Once an agency has identified a regulation as burdening energy production, the Executive Order directs the head of the relevant agency to revise, suspend or withdraw the rule as soon as practicable. In doing so, the agency still must follow the requirements of the Administrative Procedure Act. Some agency actions, such as guidance documents, can be revised or rescinded with relative ease. But if an agency action was promulgated pursuant to notice and comment rulemaking, then the agency can only amend or withdraw the regulation through the same process, which requires it to provide the factual and policy bases for its decisions. Ultimately, it can be predicted with certainty that some of the agency actions intended to ameliorate the burden on domestic energy production will be challenged in court as proponents of the revised or withdrawn regulations argue that the agency erred in the decision making process.

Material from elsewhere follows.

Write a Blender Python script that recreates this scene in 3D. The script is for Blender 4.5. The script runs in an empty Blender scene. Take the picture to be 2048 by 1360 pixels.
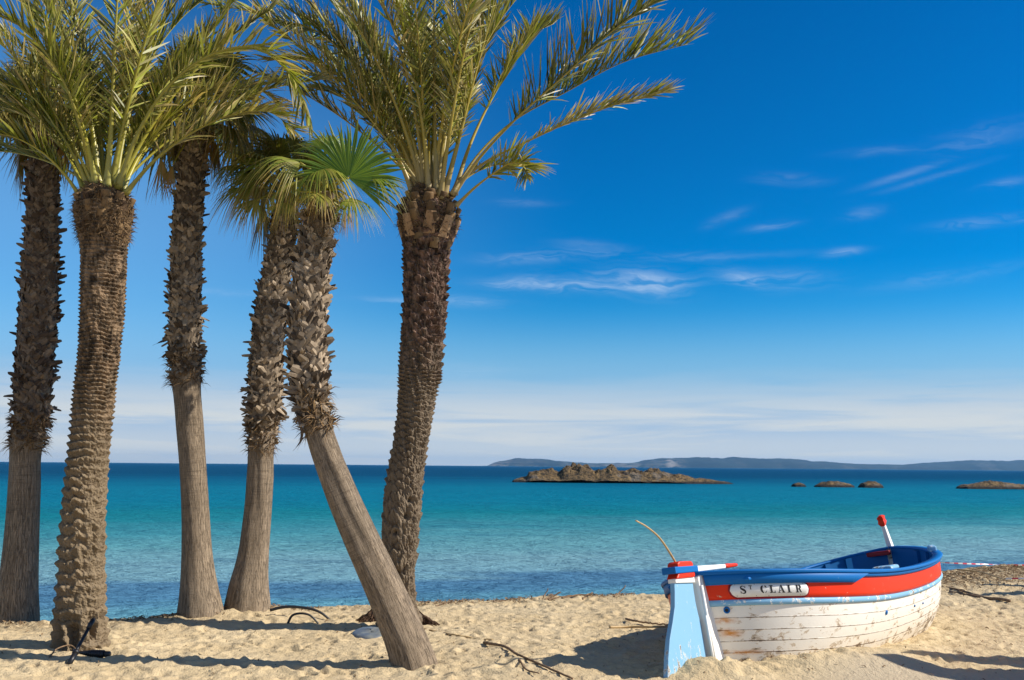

The Executive Order directs agencies to coordinate these regulatory reforms with their activities undertaken to comply with Executive Order 13771 of January 30, 2017 (Reducing Regulation and Controlling Regulatory Costs), which requires agencies to withdraw two regulations for every newly promulgated regulation. A third Executive Order, Executive Order 13777, issued February 24, 2017 (Enforcing the Regulatory Reform Agenda), also requires agencies to undertake regulatory reform efforts through the creation of agency task forces. On April 13, 2017, EPA issued a notice soliciting comments on regulations that may be appropriate for repeal, replacement, or modification under Executive Order 13777 (82 Fed. Reg. 17793).